I once read somewhere that when a person loses a limb they may feel phantom pains and sensations where that part of themselves once was. My heart finds it poetic and achey that the mind continues to carve space and precious dendrites and electricity for something that is missing, gone, an echo.

Last week I came across a little query meme asking if you had ten minutes with someone you lost, who would you choose— my breath didn’t even catch before the answer spilled into my hands, but before I could even catch his name, I knew would give every last second of that time to my children. Ten minutes. Ten. Precious. Minutes.

As the years roll on, the time he’s been gone grows longer; our children have known more life without him than they knew with him, and they were barely old enough to know him at all. That truth will stretch on infinitely. They barely remember him except for the stories I tell and the finite pictures (where there will never be more). I talk of him often and easily, but it’s not enough. It was never going to be enough.

And I feel that phantom pain in the part of me he took with him.

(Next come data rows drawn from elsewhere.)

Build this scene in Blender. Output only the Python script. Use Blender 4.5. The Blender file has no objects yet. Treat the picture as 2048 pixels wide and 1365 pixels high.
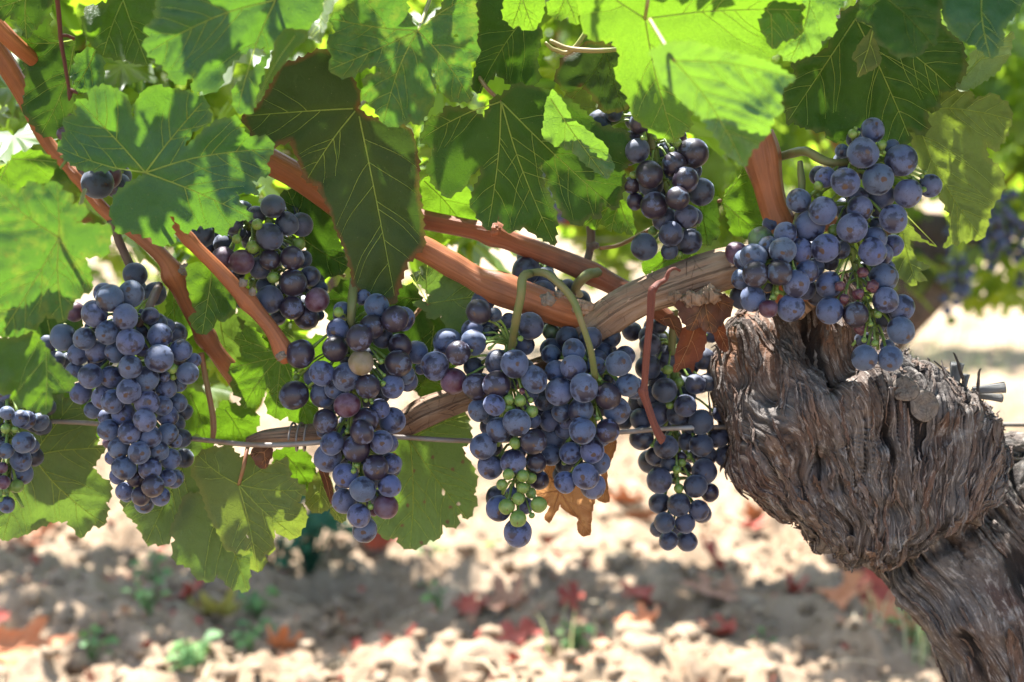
import bpy, bmesh, math, random
import numpy as np
from mathutils import Vector, Matrix
from mathutils.geometry import delaunay_2d_cdt

# ------------------------------------------------------------------ camera, sky, sun, exposure
scene = bpy.context.scene
R = math.radians
CAM = np.array([0.0, -0.85, 0.72]); PITCH = R(8.0); LENS = 50.0
cd = bpy.data.cameras.new("camera"); cam = bpy.data.objects.new("camera", cd)
scene.collection.objects.link(cam); scene.camera = cam
cam.location = CAM; cam.rotation_euler = (R(90) - PITCH, 0, 0)
cd.lens = LENS; cd.sensor_width = 36.0; cd.clip_start = 0.02; cd.clip_end = 400
cd.dof.use_dof = True; cd.dof.focus_distance = 0.85; cd.dof.aperture_fstop = 5.6; cd.dof.aperture_blades = 7

SUN = np.array([-0.20, 0.36, 0.91]); SUN /= np.linalg.norm(SUN)
w = bpy.data.worlds.new("World"); scene.world = w; w.use_nodes = True
nt = w.node_tree; sky = nt.nodes.new('ShaderNodeTexSky'); sky.sky_type = 'NISHITA'
sky.sun_disc = False; sky.sun_elevation = math.asin(SUN[2]); sky.sun_rotation = math.atan2(SUN[0], SUN[1])
sky.air_density = 1.0; sky.dust_density = 1.5
nt.links.new(sky.outputs[0], nt.nodes['Background'].inputs[0]); nt.nodes['Background'].inputs[1].default_value = 0.105
sl = bpy.data.lights.new("sun", 'SUN'); sl.energy = 4.6; sl.angle = R(0.53); sl.color = (1.0, 0.98, 0.95)
so = bpy.data.objects.new("sun", sl); scene.collection.objects.link(so)
so.rotation_euler = Vector(SUN).to_track_quat('Z', 'Y').to_euler(); so.location = (0, 0, 5)
scene.view_settings.view_transform = 'Standard'; scene.view_settings.look = 'None'
scene.view_settings.exposure = 2.45; scene.view_settings.gamma = 1.0
scene.cycles.use_denoising = True
scene.cycles.max_bounces = 10; scene.cycles.transmission_bounces = 6; scene.cycles.diffuse_bounces = 5
scene.cycles.sample_clamp_indirect = 6.0

# ------------------------------------------------------------------ photo measurement -> place
FPX = 2048 * LENS / 36.0
FW = np.array([0, math.cos(PITCH), -math.sin(PITCH)]); UP = np.array([0, math.sin(PITCH), math.cos(PITCH)])
def ray(px, py):
    px = np.asarray(px, float); py = np.asarray(py, float)
    cx = (px - 1024) / FPX; cy = (682.5 - py) / FPX
    return FW + cx[..., None] * np.array([1.0, 0, 0]) + cy[..., None] * UP
def P(px, py, y):            # point at depth y (world) seen in that direction
    d = ray(px, py); t = (np.asarray(y, float) - CAM[1]) / d[..., 1]
    return CAM + t[..., None] * d
def G(px, py, z=0.0):        # point on the ground
    d = ray(px, py); t = (z - CAM[2]) / d[..., 2]
    return CAM + t[..., None] * d
def mpp(y): return (y - CAM[1]) / FPX
def proj(p):
    v = np.asarray(p) - CAM; dz = v @ FW
    return 1024 + FPX * v[..., 0] / dz, 682.5 - FPX * (v @ UP) / dz

rng = np.random.default_rng(7); random.seed(7)
# ------------------------------------------------------------------ numpy noise
def _h(ix, iy, iz):
    n = (ix * 374761393 + iy * 668265263 + iz * 2147483647 + 1274126177) & 0xFFFFFFFF
    n = ((n ^ (n >> 13)) * 1274126177) & 0xFFFFFFFF
    n = ((n ^ (n >> 15)) * 2246822519) & 0xFFFFFFFF
    return ((n ^ (n >> 16)) & 0xFFFFFF) / float(0xFFFFFF)
def vnoise(x, y, z=0.0):
    x, y, z = np.broadcast_arrays(np.asarray(x, float), np.asarray(y, float), np.asarray(z, float))
    x0 = np.floor(x).astype(np.int64); y0 = np.floor(y).astype(np.int64); z0 = np.floor(z).astype(np.int64)
    fx, fy, fz = x - x0, y - y0, z - z0
    fx = fx * fx * (3 - 2 * fx); fy = fy * fy * (3 - 2 * fy); fz = fz * fz * (3 - 2 * fz)
    o = 0
    for a in (0, 1):
        for b in (0, 1):
            for c in (0, 1):
                o = o + _h(x0 + a, y0 + b, z0 + c) * (fx if a else 1 - fx) * (fy if b else 1 - fy) * (fz if c else 1 - fz)
    return o * 2 - 1
def fbm(x, y, z=0.0, o=4, g=0.5):
    s = 0; a = 1.0
    for k in range(o):
        s = s + a * vnoise(np.asarray(x) * 2**k + 17 * k, np.asarray(y) * 2**k + 5 * k, np.asarray(z) * 2**k); a *= g
    return s
def ridge(x, y, z=0.0, o=3, g=0.55):
    s = 0; a = 1.0
    for k in range(o):
        s = s + a * (1 - 2 * np.abs(vnoise(np.asarray(x) * 2**k + 31 * k, np.asarray(y) * 2**k + 9 * k, np.asarray(z) * 2**k))); a *= g
    return s

# ------------------------------------------------------------------ object helpers
COL = scene.collection
def tag(o, label=None, cat=None, group=None, kind=None):
    if label: o['label'] = label
    if cat: o['category'] = cat
    if group: o['group'] = group
    if kind: o['kind'] = kind
    return o
def empty(name, loc, **k):
    o = bpy.data.objects.new(name, None); COL.objects.link(o); o.location = Vector(loc)
    o.empty_display_size = 0.01
    return tag(o, **k)
def link(o, parent=None):
    COL.objects.link(o)
    if parent is not None:
        o.parent = parent; o.matrix_parent_inverse = Matrix.Translation(-Vector(parent.location))
    return o
def mesh(name, V, Fc, mat, parent=None, smooth=True, attrs=None, uv=None):
    me = bpy.data.meshes.new(name)
    V = np.asarray(V, float)
    me.from_pydata(V.tolist(), [], Fc if isinstance(Fc, list) else Fc.tolist())
    if smooth: me.polygons.foreach_set('use_smooth', [True] * len(me.polygons))
    for k, a in (attrs or {}).items():
        at = me.attributes.new(k, 'FLOAT', 'POINT'); at.data.foreach_set('value', np.asarray(a, np.float32))
    if uv is not None:
        l = me.uv_layers.new(name='UVMap'); idx = np.zeros(len(me.loops), np.int32); me.loops.foreach_get('vertex_index', idx)
        l.data.foreach_set('uv', np.asarray(uv, np.float32)[idx].ravel())
    for m in (mat if isinstance(mat, (list, tuple)) else [mat]): me.materials.append(m)
    me.update()
    return link(bpy.data.objects.new(name, me), parent)

class Acc:                    # collects geometry for ONE mesh
    def __init__(s): s.V = []; s.F = []; s.n = 0; s.A = {}; s.U = []
    def add(s, V, Fc, uv=None, **at):
        V = np.asarray(V, float)
        s.F += [tuple(int(i) + s.n for i in f) for f in Fc]; s.V.append(V); s.n += len(V)
        s.U.append(np.zeros((len(V), 2)) if uv is None else np.asarray(uv))
        for k, v in at.items(): s.A.setdefault(k, []).append(np.broadcast_to(np.asarray(v, float), (len(V),)))
    def build(s, name, mat, parent=None, smooth=True):
        return mesh(name, np.vstack(s.V), s.F, mat, parent, smooth, {k: np.concatenate(v) for k, v in s.A.items()}, np.vstack(s.U))

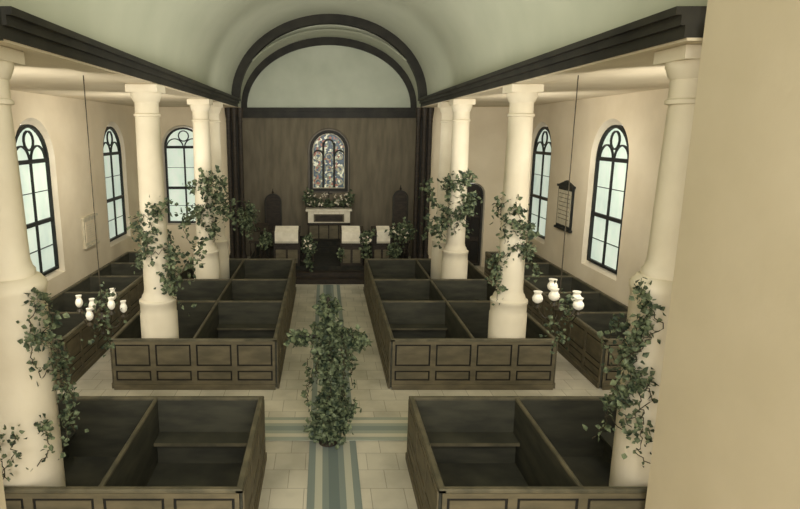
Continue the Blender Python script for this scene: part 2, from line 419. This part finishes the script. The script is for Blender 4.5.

Parts of me are missing and will be missing forever—there is no getting them back, no magic word or prayer or modern marvel that will restore what is gone. They are parts that no one can see or feel, and that when you look at me don’t even exist anymore. But those missing pieces do exist. They exist as real as anything that ever was in my mind, where precious dendrites and electricity perform a magical and painful alchemy of what once was.

If we’re all stories in the end who is to say what’s real anyway.

3 thoughts on “Like a Stone: Greif

  1. As always you are able to turn your thoughts into beautiful, meaningful words… and I feel every single one. I don’t feel so alone in my own grief. I wish I had your talent.

  2. If they don’t now, your kids will one day appreciate how David has continued to live in their lives because of you.